OBOR initiative to complement RCEP

In this picture taken on November 21, 2015, Malaysian protesters hold up placards during a demonstration against the Trans-Pacific Partnership Agreement (TPPA), which they claim will hurt the Malaysian people, as the 27th Association of Southeast Asian Nations (ASEAN) Summit takes place in Kuala Lumpur. (AFP Photo/Adek Berry)

China’s one belt one road (OBOR) initiative is expected to complement the Regional Comprehensive Economic Partnership (RCEP) over the long term as it would be a platform to further strengthen relationship between China and ASEAN. RCEP is anticipated to play a critical role in OBOR to promote trade and investment in ASEAN. It is another conduit for the ASEAN and RCEP countries to not only gain benefits in terms of trade and investment, but also through ongoing infrastructure projects like railways, roads and power generation assets. It will be an important catalyst to create spill over effects on ASEAN’s economic growth, remove trade barriers and create job opportunities.

A principal fellow at the Graduate School of Business, Universiti Kebangsaan Malaysia Dr John Antony Xavier said the OBOR initiative will bring mutual benefit for both China and ASEAN. The initiative was aimed at improving infrastructure such as transportation routes connecting the major sea ports in the Southeast Asian region. China is leveraging on regional trade integration like RCEP to implement its OBOR initiative. “China is the leading partner in the RCEP negotiations. This augurs well for China to open up its market for economic and trading activities,” Xavier told The ASEAN Post.

“The OBOR development will enable China to get connected and gain access into ASEAN markets, and vice-versa,” he said, adding that the OBOR is geographically well integrated. This initiative will also enable China to become a regional and global power.

ASEAN countries involved in China's One Belt, One Road initiative

The OBOR initiative was launched in September 2013 by Chinese President Xi Jinping, which was aimed at building a trade and infrastructure network connecting Asia with Europe and Africa. It consists of two main components, namely Silk Road Economic Belt and 21st Maritime Silk Road initiatives.

According to data from CIMB ASEAN Research Institute (CARI), ASEAN’s combined gross domestic product (GDP) stood at US$2.55 trillion while real GDP grew at 4.7% amidst increasingly challenging global conditions. Despite external headwinds, ASEAN economic outlook is projected to remain resilient at 4.8% in 2017, supported by solid growth of private consumption and investment as well as expansionary fiscal policy. ASEAN’s merchandise trade performance remained resilient at US$1.06 trillion in the first half of 2016 of which 24.02% was intra-ASEAN. Total foreign direct investment (FDI) inflows to the region remained robust at US$52.94 billion in the first half of 2016 of which 23.36% was intra-ASEAN.

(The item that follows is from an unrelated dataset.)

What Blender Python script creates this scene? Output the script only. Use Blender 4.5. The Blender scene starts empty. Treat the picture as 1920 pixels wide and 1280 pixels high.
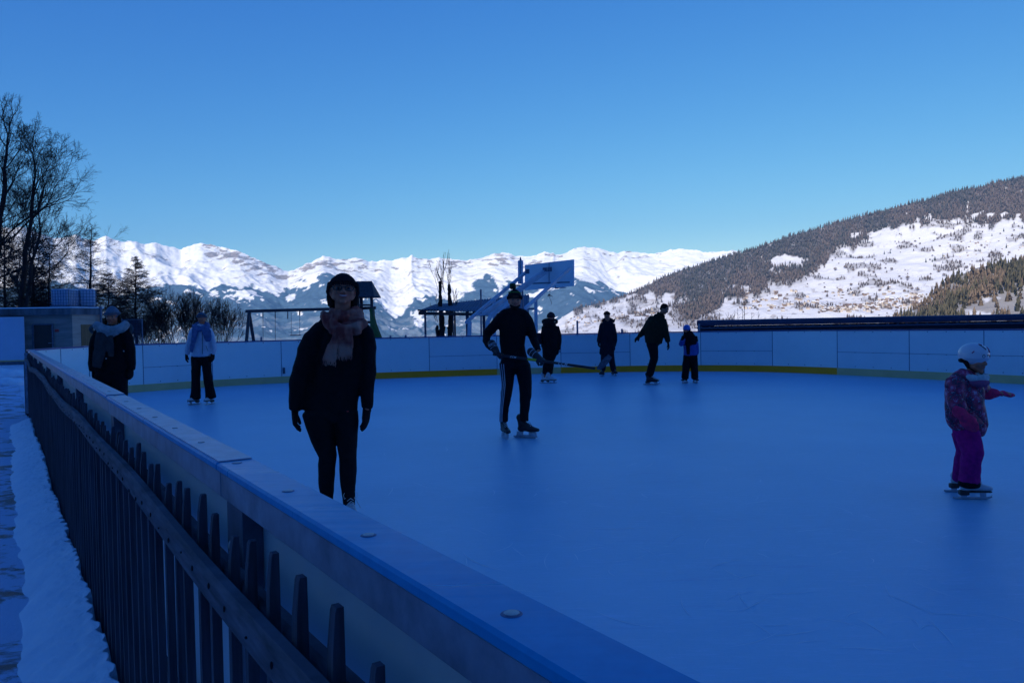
import bpy, math, random
import numpy as np
from mathutils import Vector, Matrix
R = math.radians
random.seed(7); RNG = np.random.default_rng(7)
scene = bpy.context.scene
COL = scene.collection

# ------------------------------------------------------------------ camera
F = 1440.0                      # focal length in pixels of a 1920 px wide frame
EYE = Vector((0, 0, 1.4))
CAMROT = Matrix.Rotation(R(90 - 1.25), 3, 'X') @ Matrix.Rotation(R(-1.11), 3, 'Z')
cd = bpy.data.cameras.new("camera"); cam = bpy.data.objects.new("camera", cd); COL.objects.link(cam)
cd.sensor_width = 36; cd.lens = 36 * F / 1920; cd.clip_start = 0.05; cd.clip_end = 60000
cam.matrix_world = Matrix.Translation(EYE) @ CAMROT.to_4x4()
scene.camera = cam

# ------------------------------------------------------------------ light
SUN_EL, SUN_AZ = 24.0, 207.0     # from behind the camera's left shoulder, azimuth clockwise from +Y
world = bpy.data.worlds.new("World"); scene.world = world; world.use_nodes = True
wn = world.node_tree; wn.nodes.clear()
sky = wn.nodes.new('ShaderNodeTexSky'); sky.sky_type = 'NISHITA'; sky.sun_disc = False
sky.sun_elevation = R(SUN_EL); sky.sun_rotation = R(SUN_AZ); sky.altitude = 1500; sky.air_density = 1.0; sky.dust_density = 0.1; sky.ozone_density = 3.0
# the camera's colour response, one power curve per channel of the sky's own colours (the horizon stays pale, the zenith goes deep blue)
sep = wn.nodes.new('ShaderNodeSeparateColor'); com = wn.nodes.new('ShaderNodeCombineColor'); wn.links.new(sky.outputs[0], sep.inputs[0])
for ch, (a_, p_) in enumerate(((2.00, 1.84), (1.28, 1.18), (1.00, 0.52))):
    m1 = wn.nodes.new('ShaderNodeMath'); m1.operation = 'MULTIPLY'; m1.inputs[1].default_value = 0.1; wn.links.new(sep.outputs[ch], m1.inputs[0])
    m2 = wn.nodes.new('ShaderNodeMath'); m2.operation = 'POWER'; m2.inputs[1].default_value = p_; wn.links.new(m1.outputs[0], m2.inputs[0])
    m3 = wn.nodes.new('ShaderNodeMath'); m3.operation = 'MULTIPLY'; m3.inputs[1].default_value = 10 * a_ / 1.8; wn.links.new(m2.outputs[0], m3.inputs[0]); wn.links.new(m3.outputs[0], com.inputs[ch])
bg = wn.nodes.new('ShaderNodeBackground'); bg.inputs['Strength'].default_value = 0.1
wo = wn.nodes.new('ShaderNodeOutputWorld'); wn.links.new(com.outputs[0], bg.inputs[0]); wn.links.new(bg.outputs[0], wo.inputs[0])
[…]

Universiti Malaysia head of department of International and Strategic Studies Dr Roy Anthony Rogers said “while both OBOR and RCEP bring in economic benefits to China and the ASEAN region, there is a need to look into aspects that will mutually benefit both nations. The aspects include technology transfer and increased job opportunities for locals in the ASEAN region.” This is how it will mutually benefit both the nations. The initiative will not only spur economic growth, but also play a role in human development.

RCEP is an ASEAN driven initiative that aims to integrate economically the 16 countries in Asia and Oceania countries. The leaders of the 16 RCEP participating countries agreed that RCEP shall involve broader and deeper engagement with significant improvements over existing ASEAN free trade agreements (FTAs) and comprehensive economic partnership agreements (CEPs) with these countries. RCEP negotiation was launched during the 21st ASEAN Summit in Phnom Penh, Cambodia in November 2012. The 16 participating countries are 10 ASEAN nations, Australia, China, Japan, Korea, India and New Zealand. To date, 17 rounds of negotiations have been held. The 17th RCEP meeting was in Kobe, Japan from February 21 to March 3, 2017. The 18th RCEP round was held in Manila, the Philippines in May 2017.

The ASEAN Trade Negotiation Committee was held in April 2017 in the Philippines to firm up ASEAN’s common position on key issues based on the ministerial guidance before meeting the ASEAN Free Trade Agreement (FTA) partners in May 2017. Efforts are being intensified to substantially conclude negotiations by the end of the year. Driven by the RCEP initiative, ASEAN’s GDP is expected to grow by 5.1% from 2017-2021.

Following the US withdrawal from the Trans-Pacific Partnership Agreement (TPPA), an ASEAN-led initiative RCEP came on board. The RCEP is more focused on traditional matters such as lowering barriers of trade, unlike TPPA which sets regulation arounds investment, intellectual property and services.